When cinema looks like a home movie, it is often derisively dismissed for looking like one. I wear the aesthetic with pride. I follow the muse, but, so far, they haven’t strayed me from a path of consumer grade video equipment, blasted out colors, glitchy artifacting, janky editing, palsied camerawork, threadbare sets, phony props, community theater acting, messy mis en scene, and autodidactic direction. Why is that? Why do I shoot myself in the foot, drastically limiting a potential audience by using such grating methods?
Firstly, I don’t care. I do not subsist on the income I make from my movies. That means I can do anything I want as I am not beholden to a fan base for my living. I don’t need one and frankly I don’t really want one. Entertainment is important but there are enough filmmakers out there entertaining a wide audience. I’d rather shock, confuse, befuddle, offend, challenge, cast spells, create psychic reverberations cracking through the pervasive veil of hypocrisy and tomfoolery of civilization. The end game is confronting the buy in. For most, that is not a pretty thing. It is not entertaining. For me, it is the mission.

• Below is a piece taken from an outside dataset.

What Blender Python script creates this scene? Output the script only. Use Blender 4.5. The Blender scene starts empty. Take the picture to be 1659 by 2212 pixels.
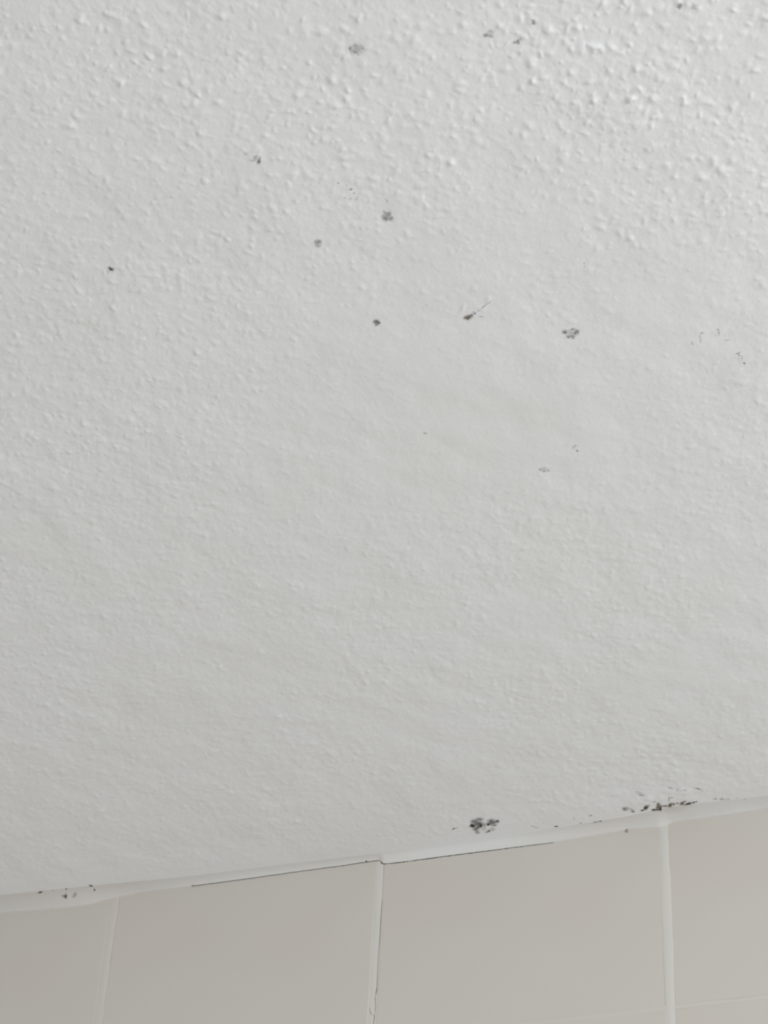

Movies, sadly, are mostly an opiate. Producers cast the widest net possible for maximum profit, thereby neutering any potential for thought, provocation, education, or self realization. Like everything in this world, it’s about money. I wholeheartedly espouse the home movie aesthetic as rejection of the conventions of the cinema of entertainment. This work has nothing to do with that world, nor its intentions.
yes!! "confronting the buy in" is where it ALL happens. love ya, Bob.